Gran anuncio del Departamento de Seguridad Nacional de EE. UU.: la temida norma de “quitarse los zapatos” en los aeropuertos se despide al fin. Por primera vez en casi veinte años, los viajeros ya no tendrán que pasar por ese ritual absurdo y humillante para poder embarcar. Una pequeña victoria del sentido común, pero también una muestra de la particular inercia burocrática y tecnológica estadounidense.
Y todo por un único intento fallido, casi chapucero, de atentado. Un solo episodio, protagonizado además por un ciudadano estadounidense, bastó para condenar a millones de viajeros a esta rutina incómoda durante dos décadas. Mientras tanto, en el resto del mundo –mucho más expuesto y tecnológicamente mejor preparado– los aeropuertos adoptaban discretamente sistemas avanzados de escaneo. En EE. UU., en cambio, nos aferramos al absurdo. Dejamos que un terrorista fracasado dictara nuestras normas.

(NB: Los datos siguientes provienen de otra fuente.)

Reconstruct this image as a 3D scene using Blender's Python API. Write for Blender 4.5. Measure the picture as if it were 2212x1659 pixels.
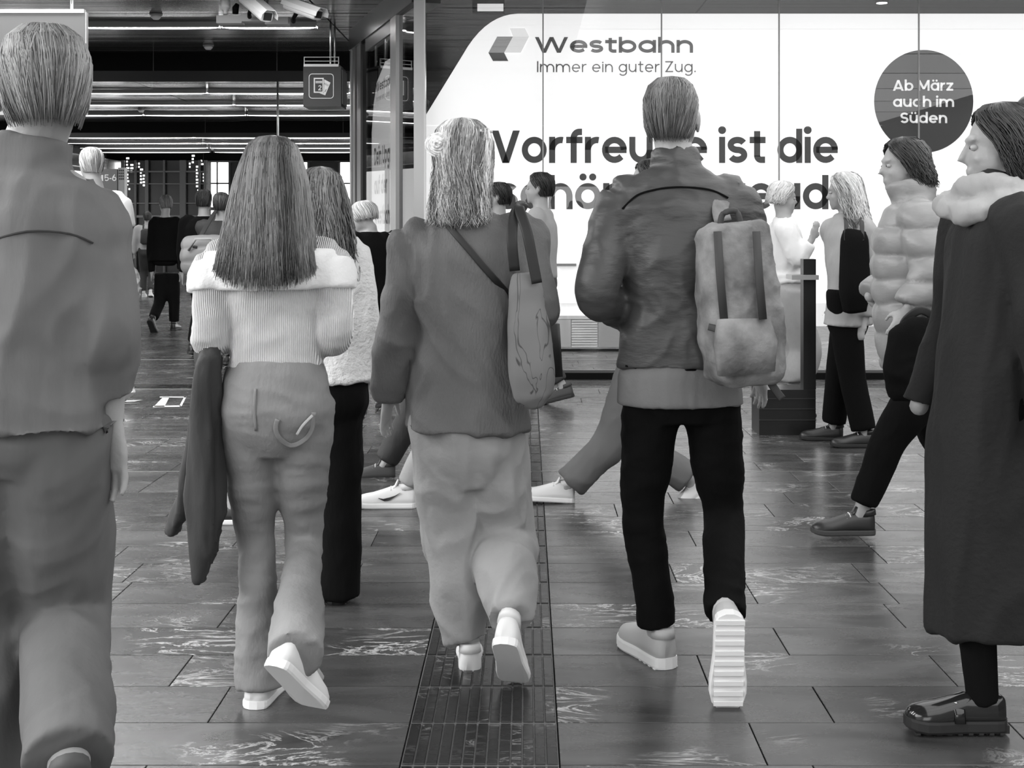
import bpy, bmesh, math, random
import numpy as np
from mathutils import Vector, Matrix, noise
from mathutils.bvhtree import BVHTree
V3 = Vector
R = math.radians
random.seed(7)
for o in list(bpy.data.objects): bpy.data.objects.remove(o)
sc = bpy.context.scene
col = sc.collection

# ------------------------------------------------ camera, sky, lamps, exposure
HC, FP, VX, HZ = 1.385, 2900.0, 1138.0, 490.0      # eye height, focal length in px, principal point
cam = bpy.data.cameras.new('camera'); cam.sensor_width = 36; cam.lens = 36 * FP / 2212
cam.shift_x = (1106 - VX) / 2212; cam.shift_y = -(829.5 - HZ) / 2212
cam.clip_end = 200
co = bpy.data.objects.new('camera', cam); col.objects.link(co)
co.location = (0, 0, HC); co.rotation_euler = (R(90), 0, 0); sc.camera = co
w = bpy.data.worlds.new('world'); sc.world = w; w.use_nodes = True
w.node_tree.nodes['Background'].inputs[0].default_value = (1, 1, 1, 1)
w.node_tree.nodes['Background'].inputs[1].default_value = 3.0      # overcast daylight at the station ends
sc.view_settings.view_transform = 'Standard'; sc.view_settings.look = 'None'
sc.view_settings.exposure = 0.42; sc.view_settings.gamma = 1; sc.view_settings.use_curve_mapping = False
CEIL = 3.67
def area_strip(y, power, x=-1.0, length=11.0, wd=1.3, z=CEIL - 0.03):
    l = bpy.data.lights.new('area_strip', 'AREA'); l.shape = 'RECTANGLE'; l.size = length; l.size_y = wd
    l.energy = power; ob = bpy.data.objects.new('area_strip', l); col.objects.link(ob)
    ob.location = (x, y, z)
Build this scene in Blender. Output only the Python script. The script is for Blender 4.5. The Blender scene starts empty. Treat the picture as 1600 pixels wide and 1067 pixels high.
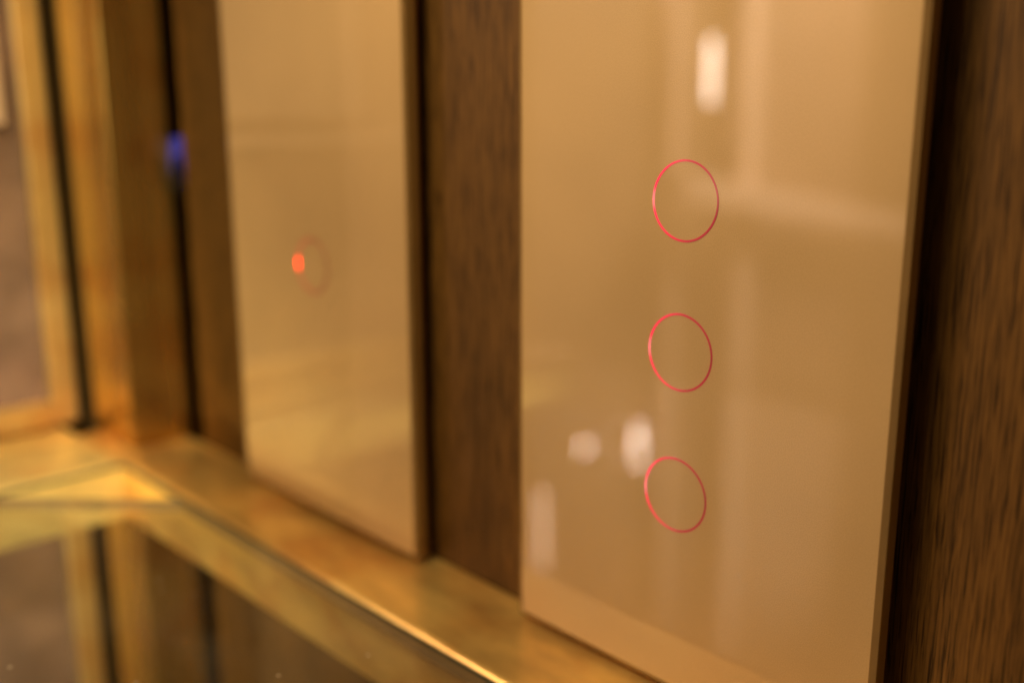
import bpy, bmesh, math, random
from mathutils import Vector, Matrix

scene = bpy.context.scene
COL = scene.collection

# ------------------------------------------------------------------ camera
cd = bpy.data.cameras.new('camera')
cam = bpy.data.objects.new('camera', cd)
COL.objects.link(cam)
R_ = Vector((0.68271, 0.73069, -0.00261))
U_ = Vector((-0.16323, 0.15599, 0.97418))
F_ = Vector((-0.71223, 0.66465, -0.22577))
m = Matrix((R_, U_, -F_)).transposed().to_4x4()
m.translation = Vector((0.24236, -0.3148, 0.09544))
cam.matrix_world = m
cd.sensor_width = 36.0
cd.lens = 36.0 * 1631.65 / 1600.0
cd.clip_start = 0.01
cd.clip_end = 60
cd.dof.use_dof = True
cd.dof.focus_distance = 0.379
cd.dof.aperture_fstop = 2.9
scene.camera = cam

# ------------------------------------------------------------------ world, lamp and added fill lights
world = bpy.data.worlds.new('World')
scene.world = world
world.use_nodes = True
bg = world.node_tree.nodes['Background']
bg.inputs['Color'].default_value = (1.0, 0.62, 0.30, 1)
bg.inputs['Strength'].default_value = 0.12


def area(name, loc, aim, sx, sy, power, col):
    d = bpy.data.lights.new(name, 'AREA')
    d.shape = 'RECTANGLE'
    d.size, d.size_y = sx, sy
    d.energy = power
    d.color = col
    o = bpy.data.objects.new(name, d)
    COL.objects.link(o)
    o.location = loc
    o.rotation_euler = (Vector(aim) - Vector(loc)).to_track_quat('-Z', 'Y').to_euler()
    return o


area('ceiling_lamp', (-0.12, -0.36, 0.50), (-0.14, 0, 0.02), 0.30, 0.22, 4.2, (1.0, 0.80, 0.47))
rl = area('room_wall_fill', (-0.85, -2.9, 1.5), (-1.5, -2.2, 0.0), 0.6, 0.6, 95.0, (1.0, 0.80, 0.60))  # added fill that brightens the room wall for its reflections
rl.data.energy = 165.0
rl.data.spread = math.radians(75)


def spot(name, loc, aim, deg, power, col, size=0.04, blend=0.7):
    d = bpy.data.lights.new(name, 'SPOT')
    d.energy, d.color = power, col
    d.spot_size, d.spot_blend, d.shadow_soft_size = math.radians(deg), blend, size
    o = bpy.data.objects.new(name, d)
    COL.objects.link(o)
    o.location = loc
    o.rotation_euler = (Vector(aim) - Vector(loc)).to_track_quat('-Z', 'Y').to_euler()


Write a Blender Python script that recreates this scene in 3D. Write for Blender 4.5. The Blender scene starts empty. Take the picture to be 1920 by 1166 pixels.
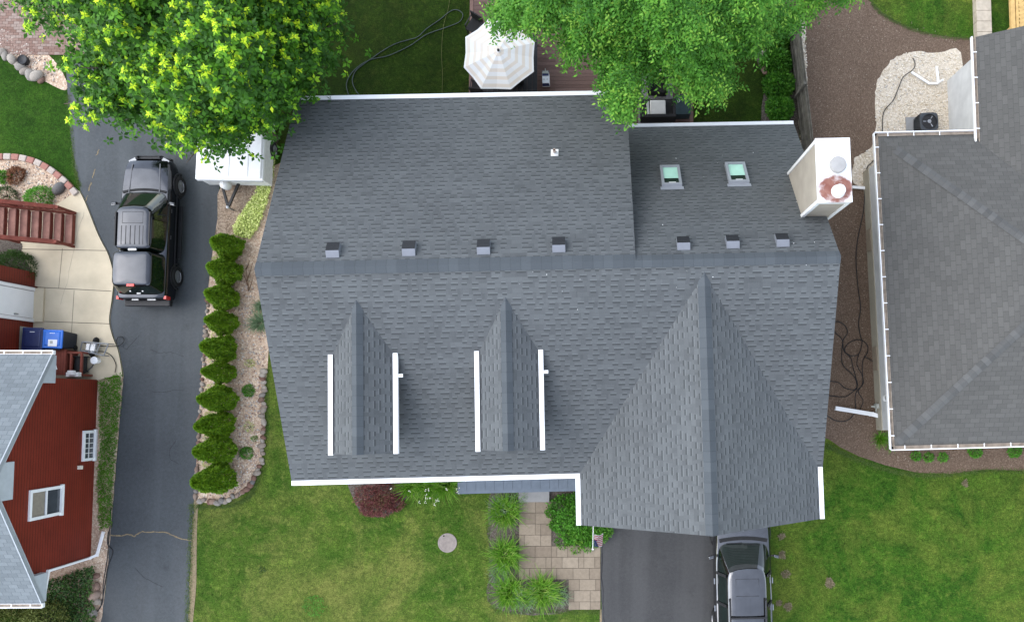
import bpy, bmesh, math, random
import numpy as np
from mathutils import Vector, Matrix
random.seed(7)
RNG = np.random.default_rng(7)
PI = math.pi
rad = math.radians
C = bpy.context.scene.collection

# ------------------------------------------------------------------ camera
F_PX, PITCH, ROLL, CX, CY, CAM_Z = 1498.5, 0.063, -0.014, 1141.0, 652.4, 30.0
RX = Matrix(((1, 0, 0), (0, math.cos(PITCH), -math.sin(PITCH)), (0, math.sin(PITCH), math.cos(PITCH))))
RY = Matrix(((math.cos(ROLL), 0, math.sin(ROLL)), (0, 1, 0), (-math.sin(ROLL), 0, math.cos(ROLL))))
RC = RX @ RY
CAM = Vector((0, 0, CAM_Z))
cam_data = bpy.data.cameras.new('camera')
cam_data.sensor_fit = 'HORIZONTAL'
cam_data.sensor_width = 36
cam_data.lens = 36 * F_PX / 1920
cam_data.shift_x = (960 - CX) / 1920
cam_data.shift_y = (CY - 583) / 1920
cam_data.clip_end = 3000
cam = bpy.data.objects.new('camera', cam_data)
cam.matrix_world = Matrix.Translation(CAM) @ RC.to_4x4()
C.objects.link(cam)
bpy.context.scene.camera = cam


def ray(px, py):
    return RC @ Vector(((px - CX) / F_PX, -(py - CY) / F_PX, -1))


def P(px, py, z=0.0):
    d = ray(px, py)
    return CAM + d * ((z - CAM_Z) / d.z)


def hit(px, py, p0, n):
    d = ray(px, py)
    return CAM + d * ((p0 - CAM).dot(n) / d.dot(n))


def ck(pts, ox, oy, s=3.8875, z=0.0):
    """points read off an enlarged view: origin ox, oy and magnification s"""
    return [P(ox + x / s, oy + y / s, z) for x, y in pts]


# ------------------------------------------------------------------ objects
ROOTM = {}


def tag(o, label=None, cat=None, group=None, kind=None):
    if label: o['label'] = label
    if cat: o['category'] = cat
    if group: o['group'] = group
    if kind: o['kind'] = kind
    return o


def thing(name, label, cat, loc=(0, 0, 0), rotz=0.0, group=None):
    o = bpy.data.objects.new(name, None)
    o.empty_display_size = 0.2
    C.objects.link(o)
    o.location = loc
    o.rotation_euler = (0, 0, rotz)
    ROOTM[o.name] = Matrix.Translation(Vector(loc)) @ Matrix.Rotation(rotz, 4, 'Z')
    return tag(o, label, cat, group)


def dup(root, loc, rotz=0.0, label=None, scale=None):
    def cp(o, parent):
        c = o.copy()
        C.objects.link(c)
        c.parent = parent
        for ch in list(o.children):
            cp(ch, c)
        return c
    r = cp(root, None)
    r.location = loc
    r.rotation_euler = (0, 0, rotz)
    if scale: r.scale = scale
    if label: r['label'] = label
    return r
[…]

Una paradoja especialmente cruel para una industria que presume de abrazar la tecnología en todo lo demás: check-in automático, llaves digitales, reservas móviles sin fricciones, personalización con IA… pero que obligaba a millones a caminar descalzos por suelos mugrientos en los controles de seguridad. Teníamos la solución delante, pero preferimos seguir representando nuestro “teatro de seguridad”.
Y ese es el verdadero trasfondo. Somos brillantes creando grandes innovaciones, pero pésimos resolviendo los pequeños problemas autoimpuestos. Perseguimos la experiencia sin fricciones, pero muchas veces somos nosotros mismos quienes añadimos la fricción. Miles de millones gastados en reinventar lo que otros ya habían resuelto hace años.
La versión oficial: la nueva tecnología ha dejado obsoleta la norma. La realidad: esa tecnología “nueva” lleva años funcionando en aeropuertos de medio mundo. Así que sí, es un avance. Pero no es un gran salto, solo un parche tardío a un problema que nunca debió existir.
Vivimos rodeados de tecnología. Pero esta molestia, por fin, se va.